The kicker, though, is the revelation in the last third of the game that all the technology that the Nazis have used to win the war and subsequently rule the world was stolen from an ancient Jewish mystical society called Da’at Yichud, of which Roth is one of the last surviving members. This society has cracked the code of science and gotten access to technology hundreds of years ahead of its time; while stealing this technology is what gave the Nazis the edge, it’s Roth and Da’at Yichud’s remaining technology that is instrumental in turning the tide and winning the war. This simple plot decision takes the Jews in this story from being the victim and lets them be the hero, albeit indirectly. It let me be the hero in a way I’ve never felt before.

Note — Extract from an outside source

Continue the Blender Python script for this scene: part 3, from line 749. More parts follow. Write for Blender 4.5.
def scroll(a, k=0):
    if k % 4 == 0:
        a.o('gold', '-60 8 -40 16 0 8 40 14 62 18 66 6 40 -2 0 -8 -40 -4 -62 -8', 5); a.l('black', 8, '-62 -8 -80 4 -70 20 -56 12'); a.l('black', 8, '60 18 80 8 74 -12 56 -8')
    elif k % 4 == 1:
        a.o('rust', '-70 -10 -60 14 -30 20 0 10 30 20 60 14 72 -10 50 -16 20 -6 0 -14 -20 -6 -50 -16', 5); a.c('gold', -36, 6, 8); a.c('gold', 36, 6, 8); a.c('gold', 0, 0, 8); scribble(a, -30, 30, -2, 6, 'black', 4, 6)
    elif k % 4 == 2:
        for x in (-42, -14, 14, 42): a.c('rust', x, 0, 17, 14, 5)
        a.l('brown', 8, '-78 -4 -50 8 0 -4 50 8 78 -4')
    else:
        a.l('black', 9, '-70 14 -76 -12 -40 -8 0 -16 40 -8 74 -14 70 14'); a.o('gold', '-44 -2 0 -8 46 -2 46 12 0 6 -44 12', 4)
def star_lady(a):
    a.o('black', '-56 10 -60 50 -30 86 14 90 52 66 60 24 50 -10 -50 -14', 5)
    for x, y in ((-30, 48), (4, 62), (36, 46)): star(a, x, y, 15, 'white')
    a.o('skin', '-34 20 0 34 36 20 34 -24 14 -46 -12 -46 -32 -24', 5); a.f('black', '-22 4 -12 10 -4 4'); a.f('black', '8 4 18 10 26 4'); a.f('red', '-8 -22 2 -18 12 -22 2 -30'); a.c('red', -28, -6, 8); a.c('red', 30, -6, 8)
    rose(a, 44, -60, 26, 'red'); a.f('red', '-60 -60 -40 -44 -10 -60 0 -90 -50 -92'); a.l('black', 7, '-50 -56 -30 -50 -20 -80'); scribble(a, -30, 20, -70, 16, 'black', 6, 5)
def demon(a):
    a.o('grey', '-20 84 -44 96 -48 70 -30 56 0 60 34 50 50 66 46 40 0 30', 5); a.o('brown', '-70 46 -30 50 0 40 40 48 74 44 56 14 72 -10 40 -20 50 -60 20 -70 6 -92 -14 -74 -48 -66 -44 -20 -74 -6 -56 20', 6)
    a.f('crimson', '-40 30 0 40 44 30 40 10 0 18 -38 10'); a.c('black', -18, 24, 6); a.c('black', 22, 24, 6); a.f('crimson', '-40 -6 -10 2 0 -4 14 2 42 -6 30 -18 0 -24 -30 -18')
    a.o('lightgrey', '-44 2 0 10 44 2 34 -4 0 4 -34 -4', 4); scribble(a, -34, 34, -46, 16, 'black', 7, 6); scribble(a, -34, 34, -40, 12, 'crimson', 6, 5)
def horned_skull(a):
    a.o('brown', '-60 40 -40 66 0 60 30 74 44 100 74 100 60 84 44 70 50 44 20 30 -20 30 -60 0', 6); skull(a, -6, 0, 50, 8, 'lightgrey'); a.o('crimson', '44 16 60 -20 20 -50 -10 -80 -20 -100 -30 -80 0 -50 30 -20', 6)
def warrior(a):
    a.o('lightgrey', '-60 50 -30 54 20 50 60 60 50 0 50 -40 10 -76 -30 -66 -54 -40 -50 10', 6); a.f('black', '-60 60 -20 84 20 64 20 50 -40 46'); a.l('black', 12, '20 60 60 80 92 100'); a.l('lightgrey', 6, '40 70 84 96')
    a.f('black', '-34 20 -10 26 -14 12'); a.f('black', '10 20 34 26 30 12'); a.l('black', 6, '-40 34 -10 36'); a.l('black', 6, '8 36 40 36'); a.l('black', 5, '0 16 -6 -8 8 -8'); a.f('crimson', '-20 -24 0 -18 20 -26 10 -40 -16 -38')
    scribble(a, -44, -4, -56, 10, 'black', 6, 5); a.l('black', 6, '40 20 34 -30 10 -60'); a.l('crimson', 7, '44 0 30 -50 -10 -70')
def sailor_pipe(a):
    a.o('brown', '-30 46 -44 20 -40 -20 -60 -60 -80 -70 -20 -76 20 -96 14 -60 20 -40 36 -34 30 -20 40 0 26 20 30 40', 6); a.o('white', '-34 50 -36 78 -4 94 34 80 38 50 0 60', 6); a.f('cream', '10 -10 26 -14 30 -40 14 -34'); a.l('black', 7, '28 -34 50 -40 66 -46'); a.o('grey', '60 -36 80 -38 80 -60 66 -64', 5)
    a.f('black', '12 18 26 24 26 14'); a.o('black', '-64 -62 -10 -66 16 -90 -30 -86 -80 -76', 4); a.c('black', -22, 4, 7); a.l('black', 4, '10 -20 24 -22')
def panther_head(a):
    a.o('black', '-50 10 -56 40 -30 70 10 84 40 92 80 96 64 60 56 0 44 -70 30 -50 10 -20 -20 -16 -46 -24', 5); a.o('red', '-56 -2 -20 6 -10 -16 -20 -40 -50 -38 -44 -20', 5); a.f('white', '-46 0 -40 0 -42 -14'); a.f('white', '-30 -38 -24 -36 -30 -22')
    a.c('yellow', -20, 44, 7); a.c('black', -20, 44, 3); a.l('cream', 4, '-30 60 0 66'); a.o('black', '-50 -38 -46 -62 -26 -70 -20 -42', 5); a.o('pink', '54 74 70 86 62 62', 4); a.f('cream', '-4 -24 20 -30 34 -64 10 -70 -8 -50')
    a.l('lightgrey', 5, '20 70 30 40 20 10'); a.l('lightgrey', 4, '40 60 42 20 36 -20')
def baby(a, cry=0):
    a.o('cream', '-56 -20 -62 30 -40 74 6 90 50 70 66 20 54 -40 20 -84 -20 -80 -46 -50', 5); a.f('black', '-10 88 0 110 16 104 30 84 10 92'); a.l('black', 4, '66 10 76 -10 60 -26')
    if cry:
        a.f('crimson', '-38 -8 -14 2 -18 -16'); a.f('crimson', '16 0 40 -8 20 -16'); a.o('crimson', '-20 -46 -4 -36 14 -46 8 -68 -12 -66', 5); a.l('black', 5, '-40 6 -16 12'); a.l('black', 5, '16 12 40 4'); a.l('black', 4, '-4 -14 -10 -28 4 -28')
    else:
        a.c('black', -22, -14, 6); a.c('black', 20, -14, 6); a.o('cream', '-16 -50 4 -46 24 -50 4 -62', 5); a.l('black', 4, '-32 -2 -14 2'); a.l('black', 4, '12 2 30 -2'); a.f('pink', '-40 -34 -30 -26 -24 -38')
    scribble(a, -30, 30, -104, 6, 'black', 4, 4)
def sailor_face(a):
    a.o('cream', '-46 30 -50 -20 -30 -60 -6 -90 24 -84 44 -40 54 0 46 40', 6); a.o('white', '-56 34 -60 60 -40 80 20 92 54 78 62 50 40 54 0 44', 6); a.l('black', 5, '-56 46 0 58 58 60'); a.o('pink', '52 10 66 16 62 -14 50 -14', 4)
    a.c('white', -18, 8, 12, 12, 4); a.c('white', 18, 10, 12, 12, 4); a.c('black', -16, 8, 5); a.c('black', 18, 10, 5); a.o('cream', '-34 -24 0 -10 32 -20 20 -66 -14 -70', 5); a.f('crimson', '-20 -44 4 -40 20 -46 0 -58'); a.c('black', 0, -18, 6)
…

And it did it all without ever addressing Blazkowicz’s background.

Ultimately, my issue isn’t a lack of Jewish representation in games; I may be Jewish, but I’m also a straight white male, so it’s not like I can’t find representation in gaming easily enough. My issue is that when games attempt to include Jewish characters they often do it so poorly that I end up wishing they hadn’t tried in the first place. Wolfenstein: The New Order is one of the first (possibly the only) game I’ve played that took the time to include a Jewish character and elements of Judiasm as a whole without devolving into lazy, offensive stereotypes, and that’s something that I truly appreciate. Wolfenstein: The New Order may not be the best game to come out this year, but it will always have a special place in my heart for taking my religion and treating it with respect where it so often is either ignored or outright ridiculed.

That’s something to say yasher koach to.